Published in 1987 by Collins Publishers, A Day in the Life of the Soviet Union is a monumental photojournalistic project that captures a single day—May 15, 1987—across the vast territory of the USSR. Conceived during the era of Mikhail Gorbachev’s glasnost (openness) and perestroika (restructuring), the book coincides with the 70th anniversary of the Great October Revolution and offers a rare, candid look behind the Iron Curtain just a few years before the dissolution of the Soviet Union.

The Scope and Logistics

The project was an unprecedented logistical feat, organized by the creators of the acclaimed A Day in the Life book series.

  • The Team: The project paired 50 premier Western photojournalists with 50 leading Soviet photographers.

  • The Scale: Sponsored by major corporations like Kodak, Nikon, and Pan Am, the 100 photographers were deployed across all 15 Soviet republics, spanning 11 time zones.

  • Unprecedented Access: Operating in a country where unauthorized photography—even of simple infrastructure like bridges—had long been criminalized, the photographers were granted extraordinary freedom. They ventured into remote regions previously closed to outsiders for centuries, gaining access to private homes, state factories, schools, military settings, and even prisons.

Visual Content and Themes

The resulting 236-page volume features more than 300 high-quality color and black-and-white photographs that eschew rigid state propaganda in favor of raw, humanizing documentary realism.

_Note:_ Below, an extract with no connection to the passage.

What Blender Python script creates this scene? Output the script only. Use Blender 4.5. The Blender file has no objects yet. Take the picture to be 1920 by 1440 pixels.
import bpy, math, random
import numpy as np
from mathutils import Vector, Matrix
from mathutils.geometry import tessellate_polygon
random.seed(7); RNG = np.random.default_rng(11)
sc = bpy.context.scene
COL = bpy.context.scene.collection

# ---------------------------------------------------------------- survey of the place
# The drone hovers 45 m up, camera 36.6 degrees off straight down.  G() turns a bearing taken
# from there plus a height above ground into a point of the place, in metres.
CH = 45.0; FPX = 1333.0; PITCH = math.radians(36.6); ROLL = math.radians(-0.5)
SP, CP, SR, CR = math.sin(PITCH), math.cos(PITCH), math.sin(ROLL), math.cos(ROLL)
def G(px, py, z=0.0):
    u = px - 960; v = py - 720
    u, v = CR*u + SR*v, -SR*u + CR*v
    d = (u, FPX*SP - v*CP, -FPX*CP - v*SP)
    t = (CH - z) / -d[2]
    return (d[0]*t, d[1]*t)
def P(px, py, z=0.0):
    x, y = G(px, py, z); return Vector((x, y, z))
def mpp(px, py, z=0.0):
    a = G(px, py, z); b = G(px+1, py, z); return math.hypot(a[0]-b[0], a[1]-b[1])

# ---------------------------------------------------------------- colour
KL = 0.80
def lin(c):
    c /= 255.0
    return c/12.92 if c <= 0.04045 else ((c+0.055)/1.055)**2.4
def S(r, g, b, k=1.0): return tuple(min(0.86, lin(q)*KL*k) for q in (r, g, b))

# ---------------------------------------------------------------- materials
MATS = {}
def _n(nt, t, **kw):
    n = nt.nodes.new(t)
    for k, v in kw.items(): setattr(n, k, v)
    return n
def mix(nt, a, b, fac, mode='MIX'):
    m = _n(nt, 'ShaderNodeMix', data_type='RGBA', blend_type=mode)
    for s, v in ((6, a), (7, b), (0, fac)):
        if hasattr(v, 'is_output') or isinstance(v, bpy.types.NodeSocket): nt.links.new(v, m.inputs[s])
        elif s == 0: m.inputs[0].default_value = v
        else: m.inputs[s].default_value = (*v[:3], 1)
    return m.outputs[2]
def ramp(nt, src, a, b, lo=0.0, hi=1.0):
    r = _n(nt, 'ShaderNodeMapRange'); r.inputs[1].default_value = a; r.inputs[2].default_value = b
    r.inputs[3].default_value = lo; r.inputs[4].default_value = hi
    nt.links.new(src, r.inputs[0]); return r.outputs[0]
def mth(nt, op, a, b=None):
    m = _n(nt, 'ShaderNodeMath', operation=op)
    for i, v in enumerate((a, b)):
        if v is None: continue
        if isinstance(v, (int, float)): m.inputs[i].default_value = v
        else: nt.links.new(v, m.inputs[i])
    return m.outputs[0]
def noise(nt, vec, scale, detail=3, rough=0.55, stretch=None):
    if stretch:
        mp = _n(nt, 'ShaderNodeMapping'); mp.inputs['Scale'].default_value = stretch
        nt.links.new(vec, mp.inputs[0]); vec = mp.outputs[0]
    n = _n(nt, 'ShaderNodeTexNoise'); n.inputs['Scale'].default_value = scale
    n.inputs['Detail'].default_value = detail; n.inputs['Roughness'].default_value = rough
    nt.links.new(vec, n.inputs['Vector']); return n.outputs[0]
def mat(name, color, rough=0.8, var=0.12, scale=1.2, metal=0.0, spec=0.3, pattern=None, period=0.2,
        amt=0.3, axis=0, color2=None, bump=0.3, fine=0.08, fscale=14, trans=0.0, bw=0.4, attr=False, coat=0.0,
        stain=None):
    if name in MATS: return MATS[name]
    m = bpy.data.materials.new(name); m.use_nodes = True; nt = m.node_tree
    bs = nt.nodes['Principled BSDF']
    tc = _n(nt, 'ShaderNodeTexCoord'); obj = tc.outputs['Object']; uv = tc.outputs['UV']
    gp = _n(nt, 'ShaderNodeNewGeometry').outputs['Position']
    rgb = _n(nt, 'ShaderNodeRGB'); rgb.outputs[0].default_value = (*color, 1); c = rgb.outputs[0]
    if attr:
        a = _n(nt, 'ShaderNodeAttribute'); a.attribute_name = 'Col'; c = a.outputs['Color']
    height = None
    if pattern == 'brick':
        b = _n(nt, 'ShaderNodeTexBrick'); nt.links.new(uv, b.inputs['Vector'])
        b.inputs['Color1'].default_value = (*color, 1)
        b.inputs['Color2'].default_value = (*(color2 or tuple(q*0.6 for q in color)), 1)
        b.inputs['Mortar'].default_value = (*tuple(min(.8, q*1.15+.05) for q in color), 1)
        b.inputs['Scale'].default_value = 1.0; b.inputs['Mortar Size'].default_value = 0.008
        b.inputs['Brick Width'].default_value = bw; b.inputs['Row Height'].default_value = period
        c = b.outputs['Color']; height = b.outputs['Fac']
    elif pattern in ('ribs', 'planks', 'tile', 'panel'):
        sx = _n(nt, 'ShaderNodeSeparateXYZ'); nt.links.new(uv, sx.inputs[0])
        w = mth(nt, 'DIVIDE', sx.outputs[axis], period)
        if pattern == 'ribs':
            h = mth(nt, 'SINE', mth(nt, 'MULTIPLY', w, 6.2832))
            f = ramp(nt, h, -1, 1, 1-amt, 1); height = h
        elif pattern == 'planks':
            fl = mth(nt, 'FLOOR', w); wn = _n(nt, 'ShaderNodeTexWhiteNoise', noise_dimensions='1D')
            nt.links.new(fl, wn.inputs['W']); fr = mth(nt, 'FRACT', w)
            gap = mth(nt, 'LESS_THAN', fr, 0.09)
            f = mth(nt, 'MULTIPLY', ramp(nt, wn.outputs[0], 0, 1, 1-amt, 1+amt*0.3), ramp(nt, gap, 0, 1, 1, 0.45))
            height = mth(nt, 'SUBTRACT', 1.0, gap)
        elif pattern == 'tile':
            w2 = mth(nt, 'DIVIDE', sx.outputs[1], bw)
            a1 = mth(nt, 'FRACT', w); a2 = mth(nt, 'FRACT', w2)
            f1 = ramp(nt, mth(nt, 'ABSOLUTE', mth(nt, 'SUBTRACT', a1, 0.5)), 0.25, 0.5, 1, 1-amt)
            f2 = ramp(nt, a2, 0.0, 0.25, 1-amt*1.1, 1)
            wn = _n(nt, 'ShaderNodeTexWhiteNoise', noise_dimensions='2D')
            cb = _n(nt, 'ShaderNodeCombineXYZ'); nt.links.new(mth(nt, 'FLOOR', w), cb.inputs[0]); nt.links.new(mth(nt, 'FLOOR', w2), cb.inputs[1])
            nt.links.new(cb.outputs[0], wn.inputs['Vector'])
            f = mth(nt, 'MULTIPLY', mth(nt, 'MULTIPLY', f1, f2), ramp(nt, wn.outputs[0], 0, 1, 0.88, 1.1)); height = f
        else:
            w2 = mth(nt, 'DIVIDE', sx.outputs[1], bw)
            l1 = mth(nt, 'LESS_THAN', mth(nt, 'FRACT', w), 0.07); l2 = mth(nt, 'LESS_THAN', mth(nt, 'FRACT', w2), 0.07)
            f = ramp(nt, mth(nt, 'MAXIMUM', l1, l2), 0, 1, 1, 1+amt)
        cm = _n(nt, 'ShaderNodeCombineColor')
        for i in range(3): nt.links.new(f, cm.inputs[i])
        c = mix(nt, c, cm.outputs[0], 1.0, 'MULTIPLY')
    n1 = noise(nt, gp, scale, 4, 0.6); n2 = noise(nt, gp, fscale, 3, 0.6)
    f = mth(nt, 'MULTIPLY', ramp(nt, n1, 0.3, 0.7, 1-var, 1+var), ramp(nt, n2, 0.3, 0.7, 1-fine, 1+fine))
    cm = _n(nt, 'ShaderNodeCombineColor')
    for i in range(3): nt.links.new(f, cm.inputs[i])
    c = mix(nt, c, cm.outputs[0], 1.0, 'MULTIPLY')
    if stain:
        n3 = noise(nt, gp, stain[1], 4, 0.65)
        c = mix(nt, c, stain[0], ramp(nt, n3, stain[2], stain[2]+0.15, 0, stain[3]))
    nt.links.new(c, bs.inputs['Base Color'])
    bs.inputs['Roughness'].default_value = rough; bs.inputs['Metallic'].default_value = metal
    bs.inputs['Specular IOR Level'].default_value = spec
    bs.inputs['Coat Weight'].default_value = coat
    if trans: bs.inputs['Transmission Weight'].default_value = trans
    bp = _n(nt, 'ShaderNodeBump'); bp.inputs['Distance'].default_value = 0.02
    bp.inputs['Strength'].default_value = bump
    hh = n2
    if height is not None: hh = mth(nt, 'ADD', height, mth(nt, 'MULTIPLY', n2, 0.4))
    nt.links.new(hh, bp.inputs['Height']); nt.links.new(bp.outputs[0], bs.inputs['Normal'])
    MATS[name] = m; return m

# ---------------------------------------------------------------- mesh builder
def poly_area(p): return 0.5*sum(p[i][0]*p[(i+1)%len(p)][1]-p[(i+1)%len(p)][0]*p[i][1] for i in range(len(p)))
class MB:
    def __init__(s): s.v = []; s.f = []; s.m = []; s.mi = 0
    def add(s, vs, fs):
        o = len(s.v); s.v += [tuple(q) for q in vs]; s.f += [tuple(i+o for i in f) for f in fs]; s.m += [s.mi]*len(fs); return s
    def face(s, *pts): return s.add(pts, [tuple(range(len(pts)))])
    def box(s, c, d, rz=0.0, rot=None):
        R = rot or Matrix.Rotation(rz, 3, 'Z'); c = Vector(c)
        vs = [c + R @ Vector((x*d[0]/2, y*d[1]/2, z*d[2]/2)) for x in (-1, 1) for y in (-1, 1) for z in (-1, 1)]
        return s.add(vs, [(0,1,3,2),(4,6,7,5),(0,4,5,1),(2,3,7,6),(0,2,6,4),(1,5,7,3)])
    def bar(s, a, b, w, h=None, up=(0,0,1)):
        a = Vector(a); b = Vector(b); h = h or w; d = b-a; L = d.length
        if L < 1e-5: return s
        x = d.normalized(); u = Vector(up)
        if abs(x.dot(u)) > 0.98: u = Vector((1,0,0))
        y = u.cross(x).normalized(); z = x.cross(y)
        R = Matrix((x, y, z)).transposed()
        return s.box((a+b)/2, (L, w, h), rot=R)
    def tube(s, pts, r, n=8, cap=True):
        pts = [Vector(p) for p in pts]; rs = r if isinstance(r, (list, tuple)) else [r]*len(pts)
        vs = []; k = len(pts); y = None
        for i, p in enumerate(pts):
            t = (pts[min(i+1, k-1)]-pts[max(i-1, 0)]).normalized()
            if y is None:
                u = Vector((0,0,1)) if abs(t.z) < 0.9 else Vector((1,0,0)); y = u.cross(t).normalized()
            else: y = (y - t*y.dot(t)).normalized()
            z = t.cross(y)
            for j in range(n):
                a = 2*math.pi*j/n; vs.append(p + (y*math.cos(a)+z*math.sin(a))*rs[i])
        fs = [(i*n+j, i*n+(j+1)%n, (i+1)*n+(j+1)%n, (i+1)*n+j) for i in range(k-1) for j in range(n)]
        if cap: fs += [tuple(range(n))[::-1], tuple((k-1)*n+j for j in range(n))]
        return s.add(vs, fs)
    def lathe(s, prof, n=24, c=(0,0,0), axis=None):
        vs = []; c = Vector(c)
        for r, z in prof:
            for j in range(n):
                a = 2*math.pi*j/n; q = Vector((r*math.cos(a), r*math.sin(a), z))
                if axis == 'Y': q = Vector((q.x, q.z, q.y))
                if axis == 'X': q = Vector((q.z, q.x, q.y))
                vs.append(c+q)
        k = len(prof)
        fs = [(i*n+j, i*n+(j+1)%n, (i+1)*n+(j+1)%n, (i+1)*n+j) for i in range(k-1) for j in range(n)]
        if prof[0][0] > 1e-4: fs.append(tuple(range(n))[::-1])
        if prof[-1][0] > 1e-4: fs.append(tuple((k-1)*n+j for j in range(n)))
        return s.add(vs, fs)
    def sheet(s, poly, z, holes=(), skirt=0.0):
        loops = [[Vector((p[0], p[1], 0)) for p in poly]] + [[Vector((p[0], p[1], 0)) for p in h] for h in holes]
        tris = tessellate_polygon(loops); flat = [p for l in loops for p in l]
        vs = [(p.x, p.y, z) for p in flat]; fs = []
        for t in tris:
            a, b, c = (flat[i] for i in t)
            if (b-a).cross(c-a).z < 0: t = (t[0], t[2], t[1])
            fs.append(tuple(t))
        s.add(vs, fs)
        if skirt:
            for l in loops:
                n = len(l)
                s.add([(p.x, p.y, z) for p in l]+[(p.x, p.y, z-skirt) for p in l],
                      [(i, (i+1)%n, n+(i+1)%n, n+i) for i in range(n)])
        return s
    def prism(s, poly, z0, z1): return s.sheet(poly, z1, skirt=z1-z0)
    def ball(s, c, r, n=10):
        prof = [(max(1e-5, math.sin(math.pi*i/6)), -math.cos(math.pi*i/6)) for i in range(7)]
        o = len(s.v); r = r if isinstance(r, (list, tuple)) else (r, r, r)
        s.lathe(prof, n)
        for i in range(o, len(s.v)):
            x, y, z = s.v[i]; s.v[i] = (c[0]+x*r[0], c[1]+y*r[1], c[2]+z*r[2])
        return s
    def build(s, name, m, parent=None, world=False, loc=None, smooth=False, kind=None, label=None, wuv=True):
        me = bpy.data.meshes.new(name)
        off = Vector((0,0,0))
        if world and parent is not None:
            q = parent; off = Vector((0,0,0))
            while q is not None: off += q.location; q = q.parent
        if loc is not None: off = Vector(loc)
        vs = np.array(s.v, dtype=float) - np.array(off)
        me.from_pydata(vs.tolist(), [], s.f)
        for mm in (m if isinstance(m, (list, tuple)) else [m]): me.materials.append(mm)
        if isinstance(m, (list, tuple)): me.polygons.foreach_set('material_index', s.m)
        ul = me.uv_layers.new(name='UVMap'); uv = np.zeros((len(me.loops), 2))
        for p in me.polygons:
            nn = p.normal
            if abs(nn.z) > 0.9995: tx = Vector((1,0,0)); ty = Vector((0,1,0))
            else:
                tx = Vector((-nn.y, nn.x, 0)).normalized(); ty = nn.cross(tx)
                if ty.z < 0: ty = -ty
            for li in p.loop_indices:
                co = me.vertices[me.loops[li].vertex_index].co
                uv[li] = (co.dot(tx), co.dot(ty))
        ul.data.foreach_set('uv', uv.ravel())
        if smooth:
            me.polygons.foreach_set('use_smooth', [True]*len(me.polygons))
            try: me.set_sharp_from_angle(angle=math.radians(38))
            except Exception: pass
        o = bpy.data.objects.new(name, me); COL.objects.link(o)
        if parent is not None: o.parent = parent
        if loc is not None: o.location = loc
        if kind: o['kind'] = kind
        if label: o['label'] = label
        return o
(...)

  • The Diversity of the USSR: The imagery emphasizes the vast geographical and cultural contrasts of the union, juxtaposing the cosmopolitan streets of Moscow and Leningrad with the rural landscapes of Siberia, the Baltic states, and Central Asia.

  • Ordinary Life: Rather than focusing purely on political figures, the book centers on the routine daily lives of ordinary Soviet citizens—workers on assembly lines, children in classrooms, families sharing meals, and communities practicing diverse cultural and religious traditions.

Historical Significance

With a historical introduction by legendary journalist Harrison Salisbury, the book stands as an invaluable time capsule. It captures a fleeting moment of optimism and transition, providing the Western world with an uninhibited look at the faces, struggles, and everyday realities of a superpower on the brink of historic collapse.